Harrington had mentioned it, but he didn’t dwell on it. Woods dwelled.
Until the 16th, it was a heroic battle. Harrington didn’t fold, as he was supposed to. He had opened the final round with a three-stroke lead on Woods. And Woods, who owns Firestone and the World Golf Championships-Bridgestone Invitational, slugged him with a 5-under-par 30 – an eagle and three birdies -- on the front nine, and he never buckled. Harrington slugged away in pars and was two behind going through the turn.
Harrington finally got a birdie, at the 11th, and he was back into a one-stroke lead when Woods bogeyed the 13th and 14th. And that’s where he was, coming to the 16th, playing this day at 623 yards, twisting down the hill and offering a pond in front of the green for the over-bold.
Lee Trevino once made 9 at the 16th with a wedge in his hand, and Ben Crenshaw an 11, also with a wedge in his hands, and Arnold Palmer an 8, with a ball in the ditch, and that pretty much knocked him out of the 1960 PGA Championship. The only time Harrington touched the fairway was with a penalty drop, and that was for hitting the water after he had already crossed it. The Irish must have a word or two for such a thing.
It went this way: Harrington hit his drive into the right rough, his second across the fairway into the left rough, his third from an awkward uphill lie across the green and into the rough on the downslope behind.
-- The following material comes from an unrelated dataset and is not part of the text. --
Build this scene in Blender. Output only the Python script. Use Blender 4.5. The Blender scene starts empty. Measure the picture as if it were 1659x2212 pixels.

(Woods added to the pressure, nearly stuffing his third. He had a tap-in birdie left.)
Harrington, scrambling to beat the clock, tried to hit a flop shot to the green from off that slope, leaning down to the left. The ball hit the green and bounced into the water. He went around the water, took his penalty drop, flipped a wedge shot on and two-putted from almost 40 feet. Your basic 8, and end of tournament for him. He closed with a 72, tying with Robert Allenby at 8-under 272, and Woods shot his second straight 65 for a 268, winning by four, and then, as someone noted, threw European Tour rules official John Paramor, under the bus.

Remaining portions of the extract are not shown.